What is needed> The required output is a word-for-word copy of the lines from the line bearing "The Blender Python" through the line bearing "MAT['black'], sen, .08)", inclusive, and no other lines.

::: Material shown :::

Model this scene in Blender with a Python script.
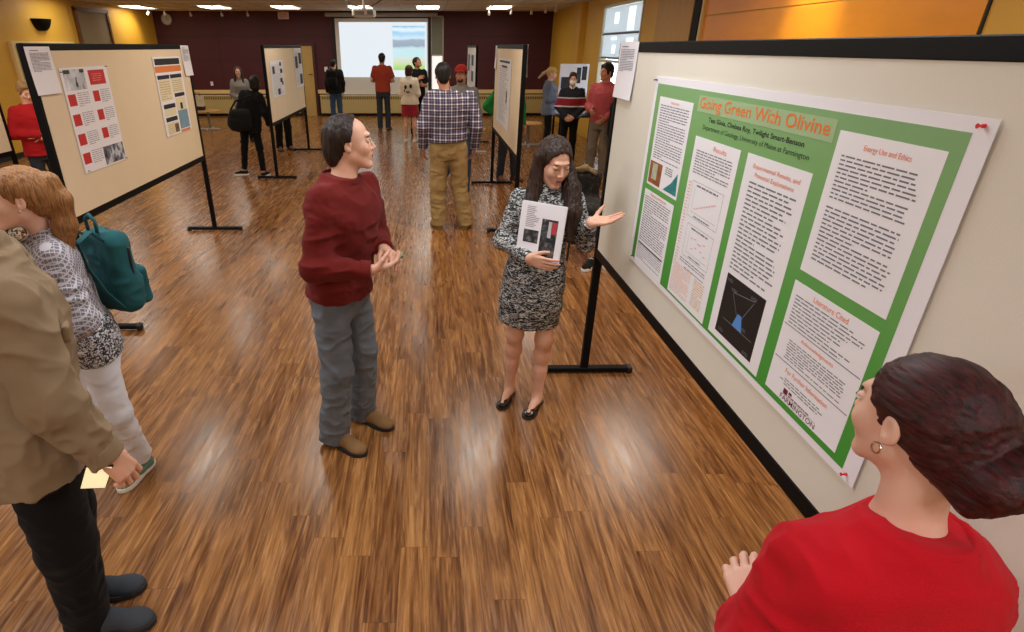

:::
::: Material shown :::

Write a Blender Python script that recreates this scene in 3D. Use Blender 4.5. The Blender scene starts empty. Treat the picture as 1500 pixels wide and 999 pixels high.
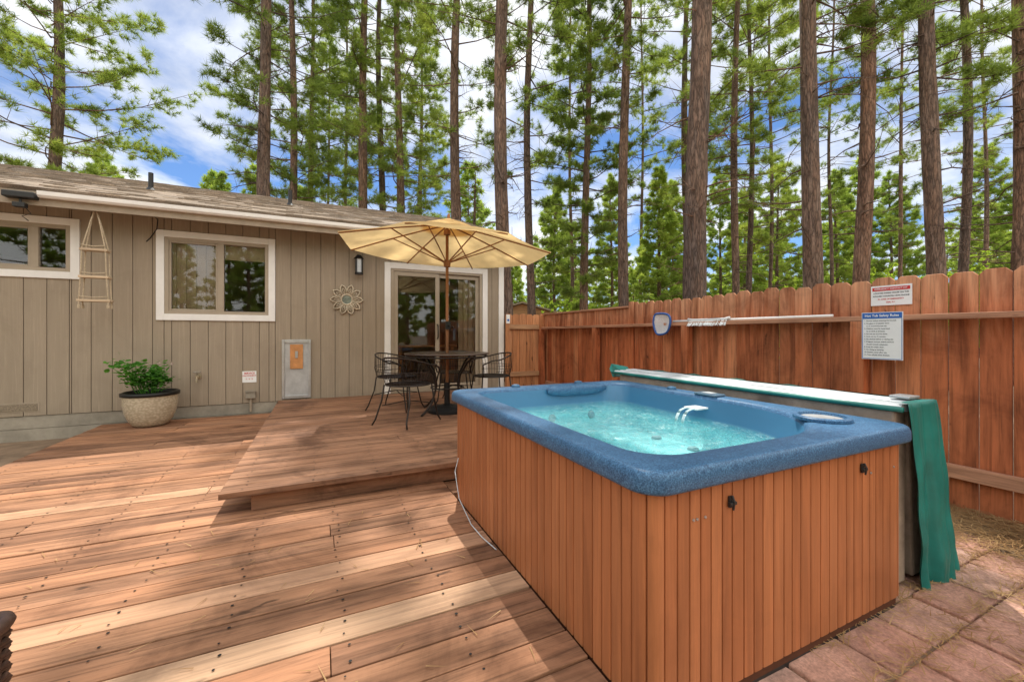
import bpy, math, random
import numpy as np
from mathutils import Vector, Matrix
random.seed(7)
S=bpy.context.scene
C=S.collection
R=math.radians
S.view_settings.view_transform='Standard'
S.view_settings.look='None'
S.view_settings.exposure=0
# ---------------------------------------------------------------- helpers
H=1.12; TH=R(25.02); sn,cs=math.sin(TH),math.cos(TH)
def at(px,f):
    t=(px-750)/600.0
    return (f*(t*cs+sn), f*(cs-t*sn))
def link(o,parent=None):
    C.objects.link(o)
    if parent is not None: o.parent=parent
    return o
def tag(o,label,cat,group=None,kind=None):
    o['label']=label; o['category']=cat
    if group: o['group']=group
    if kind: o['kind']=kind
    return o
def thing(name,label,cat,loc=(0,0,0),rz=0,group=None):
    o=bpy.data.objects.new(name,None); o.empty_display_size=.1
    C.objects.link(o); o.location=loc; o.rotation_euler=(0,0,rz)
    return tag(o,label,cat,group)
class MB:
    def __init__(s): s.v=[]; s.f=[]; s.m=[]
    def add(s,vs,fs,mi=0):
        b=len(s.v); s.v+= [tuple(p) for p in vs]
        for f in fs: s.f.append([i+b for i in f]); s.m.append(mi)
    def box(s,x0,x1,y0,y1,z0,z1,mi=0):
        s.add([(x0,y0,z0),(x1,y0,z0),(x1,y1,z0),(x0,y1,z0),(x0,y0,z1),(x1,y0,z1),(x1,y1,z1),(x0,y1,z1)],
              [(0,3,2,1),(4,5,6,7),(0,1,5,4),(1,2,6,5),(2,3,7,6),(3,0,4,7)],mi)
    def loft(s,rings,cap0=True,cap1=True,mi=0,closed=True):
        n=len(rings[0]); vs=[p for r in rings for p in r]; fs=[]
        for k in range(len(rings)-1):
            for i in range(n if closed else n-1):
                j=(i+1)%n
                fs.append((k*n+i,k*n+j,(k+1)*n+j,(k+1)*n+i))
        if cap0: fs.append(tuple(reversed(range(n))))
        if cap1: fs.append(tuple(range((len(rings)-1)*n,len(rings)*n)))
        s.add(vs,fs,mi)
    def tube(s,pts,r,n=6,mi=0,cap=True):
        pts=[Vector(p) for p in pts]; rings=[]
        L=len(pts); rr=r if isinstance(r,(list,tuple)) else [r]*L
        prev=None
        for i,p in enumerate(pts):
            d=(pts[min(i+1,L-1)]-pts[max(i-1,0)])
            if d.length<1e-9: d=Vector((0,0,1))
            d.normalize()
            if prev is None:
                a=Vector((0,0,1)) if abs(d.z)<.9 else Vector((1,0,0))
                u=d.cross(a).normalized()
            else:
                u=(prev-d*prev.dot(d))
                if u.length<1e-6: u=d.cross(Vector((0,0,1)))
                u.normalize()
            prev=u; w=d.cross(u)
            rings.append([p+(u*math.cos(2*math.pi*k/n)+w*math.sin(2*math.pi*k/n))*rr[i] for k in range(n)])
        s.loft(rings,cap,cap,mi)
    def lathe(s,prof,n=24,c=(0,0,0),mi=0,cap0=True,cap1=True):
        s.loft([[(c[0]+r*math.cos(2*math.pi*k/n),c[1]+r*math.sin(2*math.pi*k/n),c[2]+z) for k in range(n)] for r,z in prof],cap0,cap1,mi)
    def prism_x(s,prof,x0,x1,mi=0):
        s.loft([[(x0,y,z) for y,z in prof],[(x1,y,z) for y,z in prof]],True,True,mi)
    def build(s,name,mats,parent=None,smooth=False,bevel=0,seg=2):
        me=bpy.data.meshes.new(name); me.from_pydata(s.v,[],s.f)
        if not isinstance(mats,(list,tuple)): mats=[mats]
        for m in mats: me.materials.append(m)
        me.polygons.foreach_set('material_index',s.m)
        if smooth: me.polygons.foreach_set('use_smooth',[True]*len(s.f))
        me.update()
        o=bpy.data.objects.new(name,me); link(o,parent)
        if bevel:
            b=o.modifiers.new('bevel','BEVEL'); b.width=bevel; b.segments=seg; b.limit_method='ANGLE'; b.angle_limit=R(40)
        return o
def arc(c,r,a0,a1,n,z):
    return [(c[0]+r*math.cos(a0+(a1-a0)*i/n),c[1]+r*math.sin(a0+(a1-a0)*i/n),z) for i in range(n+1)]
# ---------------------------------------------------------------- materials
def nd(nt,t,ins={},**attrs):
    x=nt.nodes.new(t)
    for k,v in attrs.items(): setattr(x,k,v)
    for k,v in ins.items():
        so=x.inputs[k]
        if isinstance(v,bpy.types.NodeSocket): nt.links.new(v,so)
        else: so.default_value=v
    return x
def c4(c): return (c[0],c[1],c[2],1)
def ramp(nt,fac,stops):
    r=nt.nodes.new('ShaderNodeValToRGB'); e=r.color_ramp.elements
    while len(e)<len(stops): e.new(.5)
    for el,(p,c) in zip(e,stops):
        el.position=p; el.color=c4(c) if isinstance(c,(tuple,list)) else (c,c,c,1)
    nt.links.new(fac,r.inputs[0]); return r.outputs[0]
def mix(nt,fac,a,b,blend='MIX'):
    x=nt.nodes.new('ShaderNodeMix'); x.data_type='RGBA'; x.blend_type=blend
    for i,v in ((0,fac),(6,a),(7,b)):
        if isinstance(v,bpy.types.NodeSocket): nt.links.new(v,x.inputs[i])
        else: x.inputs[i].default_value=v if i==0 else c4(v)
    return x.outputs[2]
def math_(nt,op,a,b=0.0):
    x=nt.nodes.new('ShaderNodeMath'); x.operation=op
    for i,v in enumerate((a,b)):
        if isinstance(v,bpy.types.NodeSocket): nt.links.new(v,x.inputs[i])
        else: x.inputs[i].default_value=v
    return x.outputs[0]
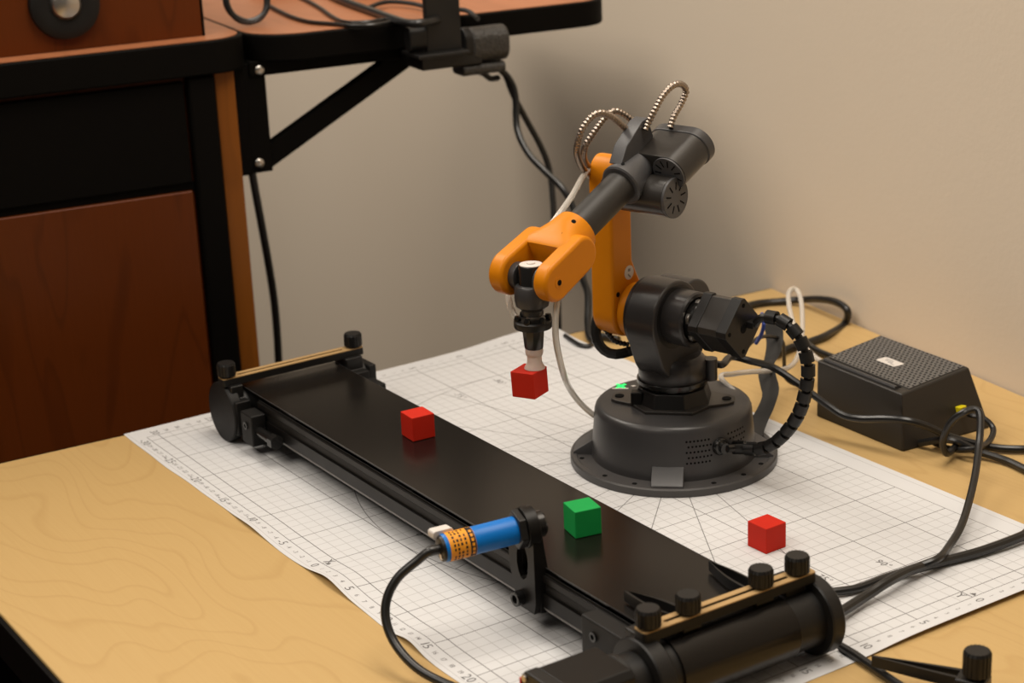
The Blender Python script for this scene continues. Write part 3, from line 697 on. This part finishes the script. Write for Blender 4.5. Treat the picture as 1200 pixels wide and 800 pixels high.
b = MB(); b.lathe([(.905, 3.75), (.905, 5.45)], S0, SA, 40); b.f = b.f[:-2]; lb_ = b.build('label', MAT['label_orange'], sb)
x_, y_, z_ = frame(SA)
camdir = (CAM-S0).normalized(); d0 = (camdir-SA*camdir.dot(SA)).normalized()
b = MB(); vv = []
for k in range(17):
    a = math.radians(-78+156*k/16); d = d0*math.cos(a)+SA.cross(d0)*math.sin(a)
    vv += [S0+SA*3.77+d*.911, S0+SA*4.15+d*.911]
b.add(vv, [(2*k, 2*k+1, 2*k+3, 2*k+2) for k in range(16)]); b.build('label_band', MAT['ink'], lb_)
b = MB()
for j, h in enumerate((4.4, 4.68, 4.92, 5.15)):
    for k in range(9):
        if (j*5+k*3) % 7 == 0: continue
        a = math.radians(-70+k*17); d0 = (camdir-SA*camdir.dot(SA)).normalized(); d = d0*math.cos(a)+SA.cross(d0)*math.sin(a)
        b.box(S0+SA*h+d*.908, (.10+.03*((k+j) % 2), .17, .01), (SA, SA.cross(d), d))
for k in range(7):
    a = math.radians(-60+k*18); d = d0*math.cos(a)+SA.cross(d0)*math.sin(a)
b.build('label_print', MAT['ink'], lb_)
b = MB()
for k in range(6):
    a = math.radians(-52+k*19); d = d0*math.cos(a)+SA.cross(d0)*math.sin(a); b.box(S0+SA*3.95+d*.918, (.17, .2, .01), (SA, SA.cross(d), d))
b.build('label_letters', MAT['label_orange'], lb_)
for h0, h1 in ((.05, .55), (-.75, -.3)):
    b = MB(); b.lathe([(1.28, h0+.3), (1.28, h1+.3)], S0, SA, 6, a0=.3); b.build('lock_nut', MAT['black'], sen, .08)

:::

Solution below>
The Blender Python script for this scene continues. Write part 3, from line 697 on. This part finishes the script. Write for Blender 4.5. Treat the picture as 1200 pixels wide and 800 pixels high.
b = MB(); b.lathe([(.905, 3.75), (.905, 5.45)], S0, SA, 40); b.f = b.f[:-2]; lb_ = b.build('label', MAT['label_orange'], sb)
x_, y_, z_ = frame(SA)
camdir = (CAM-S0).normalized(); d0 = (camdir-SA*camdir.dot(SA)).normalized()
b = MB(); vv = []
for k in range(17):
    a = math.radians(-78+156*k/16); d = d0*math.cos(a)+SA.cross(d0)*math.sin(a)
    vv += [S0+SA*3.77+d*.911, S0+SA*4.15+d*.911]
b.add(vv, [(2*k, 2*k+1, 2*k+3, 2*k+2) for k in range(16)]); b.build('label_band', MAT['ink'], lb_)
b = MB()
for j, h in enumerate((4.4, 4.68, 4.92, 5.15)):
    for k in range(9):
        if (j*5+k*3) % 7 == 0: continue
        a = math.radians(-70+k*17); d0 = (camdir-SA*camdir.dot(SA)).normalized(); d = d0*math.cos(a)+SA.cross(d0)*math.sin(a)
        b.box(S0+SA*h+d*.908, (.10+.03*((k+j) % 2), .17, .01), (SA, SA.cross(d), d))
for k in range(7):
    a = math.radians(-60+k*18); d = d0*math.cos(a)+SA.cross(d0)*math.sin(a)
b.build('label_print', MAT['ink'], lb_)
b = MB()
for k in range(6):
    a = math.radians(-52+k*19); d = d0*math.cos(a)+SA.cross(d0)*math.sin(a); b.box(S0+SA*3.95+d*.918, (.17, .2, .01), (SA, SA.cross(d), d))
b.build('label_letters', MAT['label_orange'], lb_)
for h0, h1 in ((.05, .55), (-.75, -.3)):
    b = MB(); b.lathe([(1.28, h0+.3), (1.28, h1+.3)], S0, SA, 6, a0=.3); b.build('lock_nut', MAT['black'], sen, .08)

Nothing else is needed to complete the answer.